Photo Credit: Mike Mozart
American Eagle Outfitters (AEO) Consumer Discretionary – Specialty Retail | Reports May 18, After Market Closes
Key Takeaways
Teen retailers may not be a thing of the past after all. During the fourth quarter both Abercrombie and American Eagle delivered robust turned back the clock with strong earnings and revenue growth. American Eagle kicks things off this week when they announce first quarter earnings this Wednesday, after the market closes. Early indications look as if the company will extend its current streak of growth.
The Estimize consensus is calling for earnings of 18 cents per share on $730.07 million in revenue, right in line with Wall Street on the top and bottom line. Per share estimates have come down 9% in the past 3 months but still project a 21% increase from a year earlier. Revenue on the other hand is forecasted to increase 5% over the same time frame. On average the stock is a positive mover during earning season. In the 3 days leading up to its report, shares typically increase 3%. This should help reconcile some of the losses that shareholders have been seeing lately.

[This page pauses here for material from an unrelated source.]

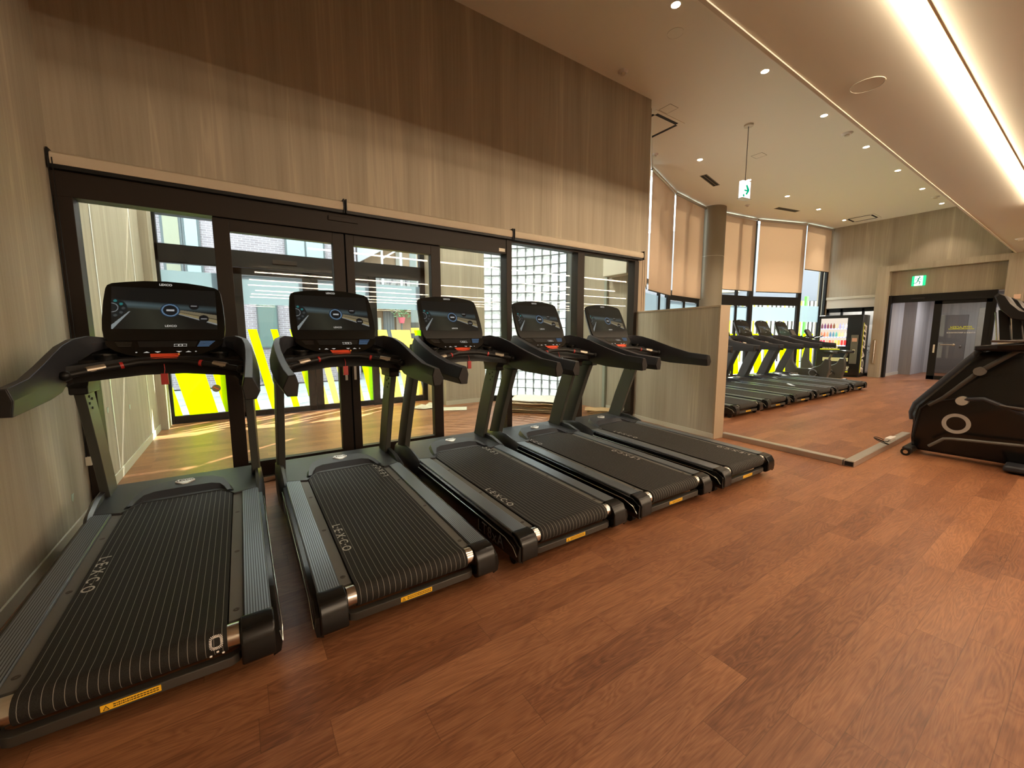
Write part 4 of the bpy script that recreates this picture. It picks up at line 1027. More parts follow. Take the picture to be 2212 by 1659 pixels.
    rt.build('caution_tag', [M['redtag'], M['orange']], t, smooth=0)['label'] = 'red caution tag'
    # monitor shell
    O = Vector((0, 1.781, 1.452)); V = Vector((0, 0.411, 0.911)).normalized(); Nn = Vector((0, -V.z, V.y)); U = Vector((1, 0, 0))
    def P(x, v, d): return O + U*x + V*v + Nn*d
    half = [(0.0, 0.372), (0.12, 0.366), (0.215, 0.352), (0.280, 0.338), (0.303, 0.322), (0.312, 0.296), (0.322, 0.20), (0.327, 0.08), (0.326, 0.0), (0.318, -0.055), (0.300, -0.082)]
    outl = half + [(-x, v) for x, v in half[::-1][0:-1]]
    mo = MB()
    mo.loft([[P(x, v, 0.004) for x, v in outl], [P(x*0.995, v, 0.010) for x, v in outl]], mi=0)
    mo.loft([[P(x, v, 0.004) for x, v in outl], [P(x*1.008, v*1.0, -0.006) for x, v in outl], [P(x*0.93, v*0.93, -0.045) for x, v in outl], [P(x*0.60, v*0.6, -0.085) for x, v in outl]], mi=1)
    mno = mo.build('monitor', [M['blackg'], M['charl']], t, smooth=30)
    sc3 = paint_grid('screen', 208, 116, screen_pic, P(-0.281, 0.0, 0.0115), U*0.562, V*0.312, M['display'], mno)
    mt_ = basis(P(0.0, 0.343, 0.0112), U, V, Nn)
    text_mesh('monitor_lettering', 'LEXCO', 0.022, M['ledtext'], mno, matrix=mt_, bold=0.0006, extrude=0.0003)
    mt_ = basis(P(0.02, 0.024, 0.0125), U, V, Nn)
    text_mesh('monitor_lettering', 'LEXCO', 0.020, M['ledtext'], mno, matrix=mt_, bold=0.0003, extrude=0.0003)
    # control panel below the screen, tipped towards the runner
    A0 = P(0, -0.082, 0.008); A1 = Vector((0, 1.592, 1.272)); D = (A1-A0); DL = D.length; D.normalize(); N2 = Vector((0, D.z, -D.y)); 
    if N2.z < 0: N2 = -N2
    def Q(x, v, d): return A0 + U*x + D*v + N2*d
    ho = [(0.312, -0.014), (0.306, 0.03), (0.288, 0.070), (0.252, 0.110), (0.195, 0.148), (0.12, 0.180), (0.0, 0.192)]
    oo = ho + [(-x, v) for x, v in ho[::-1][1:]]
    cp = MB(); cp.loft([[Q(x, v, 0.0) for x, v in oo], [Q(x, v, -0.012) for x, v in oo], [Q(x*0.97, v*0.96, -0.045) for x, v in oo]])
    cpo = cp.build('control_panel', M['blackg'], t, smooth=40)
    MB().loft([[Q(-0.155, 0.01, 0.0004), Q(0.165, 0.01, 0.0004), Q(0.150, 0.075, 0.0004), Q(-0.140, 0.075, 0.0004)], [Q(-0.155, 0.01, 0.001), Q(0.165, 0.01, 0.001), Q(0.150, 0.075, 0.001), Q(-0.140, 0.075, 0.001)]]).build('lower_display', M['joint'], cpo, smooth=0)
    ic = MB()
    for x0, x1, v0, v1 in ((0.035, 0.105, 0.044, 0.047), (0.035, 0.105, 0.067, 0.070), (0.035, 0.040, 0.044, 0.052), (0.100, 0.105, 0.044, 0.052), (0.035, 0.040, 0.062, 0.070), (0.100, 0.105, 0.062, 0.070)):
        ic.loft([[Q(x0, v0, 0.0012), Q(x1, v0, 0.0012), Q(x1, v1, 0.0012), Q(x0, v1, 0.0012)], [Q(x0, v0, 0.0016), Q(x1, v0, 0.0016), Q(x1, v1, 0.0016), Q(x0, v1, 0.0016)]])
    ic.ring(Q(0.07, 0.057, 0.0012), N2, 0.009, 0.013, 0.0005, 20)
    ic.build('display_icon', M['ledtext'], cpo, smooth=0)
    for xc, up in ((-0.100, 1), (-0.045, -1), (0.065, -1), (0.115, 1)):
        MB().add([Q(xc-0.016, 0.128+up*0.006, 0.0008), Q(xc+0.016, 0.128+up*0.006, 0.0008), Q(xc, 0.128-up*0.008, 0.0008)], [(0, 1, 2)]).build('arrow_key', M['ledtext'], cpo, smooth=0)
    for xc in (-0.15, 0.155): MB().ring(Q(xc, 0.128, 0.0006), N2, 0.002, 0.005, 0.0004, 12).build('round_key', M['ledtext'], cpo, smooth=0)
    bl_ = MB()
    for k in range(5):
        v_ = 0.012+0.014*k
        bl_.loft([[Q(0.178-0.004*k, v_, 0.0006), Q(0.262-0.008*k, v_, 0.0006), Q(0.260-0.008*k, v_+0.0035, 0.0006), Q(0.177-0.004*k, v_+0.0035, 0.0006)], [Q(0.178-0.004*k, v_, 0.001), Q(0.262-0.008*k, v_, 0.001), Q(0.260-0.008*k, v_+0.0035, 0.001), Q(0.177-0.004*k, v_+0.0035, 0.001)]])
    bl_.build('lit_lines', M['ledblue'], cpo, smooth=0)
    dl = MB()
    for k in range(4):
        v_ = 0.020+0.014*k
        dl.loft([[Q(-0.262+0.006*k, v_, 0.0006), Q(-0.180, v_, 0.0006), Q(-0.180, v_+0.002, 0.0006), Q(-0.262+0.006*k, v_+0.002, 0.0006)], [Q(-0.262+0.006*k, v_, 0.001), Q(-0.180, v_, 0.001), Q(-0.180, v_+0.002, 0.001), Q(-0.262+0.006*k, v_+0.002, 0.001)]])
    dl.build('key_rows', M['grey'], cpo, smooth=0)
    return t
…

After a tough few years, American Eagle has finally started to turn things around. Last quarter saw strong growth across its key brands. Consolidated comparable sales grew 4% supported by a 26% increase in aerie brands and 3% growth in core AE products. Factory stores finally broke even, compared to a 9% contraction from Q4 2014. The company provided favorable guidance for the first quarter and fiscal year 2016. American Eagle portfolio of established brands should continue to reach its target customers, led by its Aerie Brand.